While not tested, this project should work with Arduino tools. All you should need to do is:
- Add ESP32 board support for Arduino
- Copy the code from src/main.cpp into a new .ino sketch
- Copy the ArduCAM library into your Arduino IDE's library folder (e.g
~/Documents/Arduino/libraries) - Add the exported Edge Impulse Arduino library via
Sketch->Include Library->Add .ZIP Libraryfrom the IDE, or unzip it into the same library folder from step 3.
This is most likely from a faulty hardware connection, but could point to a malfunctioning ESP32 or Arducam board. To test for this, again triple check your hardware connections and note that depending on the specific flavor of ESP32 dev kit you are using, the pinout might be different from the example shown above.

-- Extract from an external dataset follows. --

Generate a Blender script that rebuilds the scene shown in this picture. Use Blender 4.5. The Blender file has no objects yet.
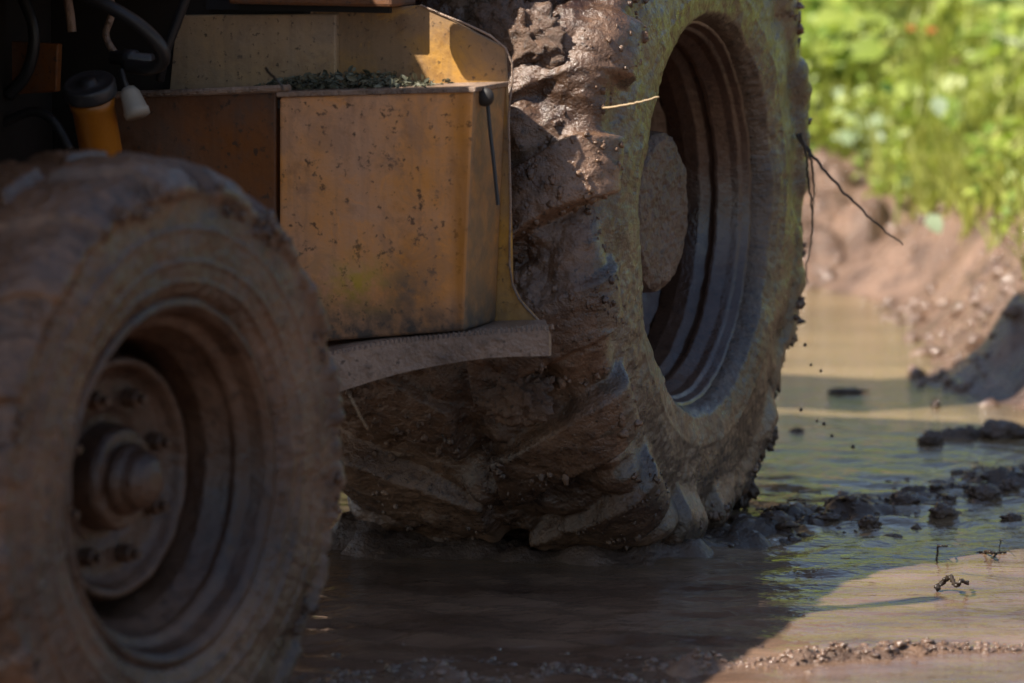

If the SPI interface is failing, try to connect the ESP32 MOSI and MISO pins to each other and verify that this 'loopback' correctly sends data back to the ESP32. Also check that the CS pin (pin 5 by default in this project) is toggling correctly and a clock output is present on the SCK pin.
If the I2C interface is failing, check the values returned by the I2C read. This tries to fetch the Arducam's VID and PID, and if they don't match the expected value you might be working with a different Arducam board other than the Mini 2MP Plus.
This is most likely due to the low resolution of the model input. The ArduCAM is taking 120x160 pixel photos, but only a center cropped 96x96 region is input into the neural network (as that was the resolution the model was trained on). This means you may need to stand further away from the camera for it to actually capture a full person in frame, and the low resolution may cause it to have trouble recognizing users in certain environments.
The Arducam board can output raw pixel data, but it has some known quirks that can make it challenging to accurately capture the raw pixels off of the camera directly. To work around this we use JPEG output which reliably encodes the color info, and then convert it to raw pixels using the excellent JPEGDecoder library.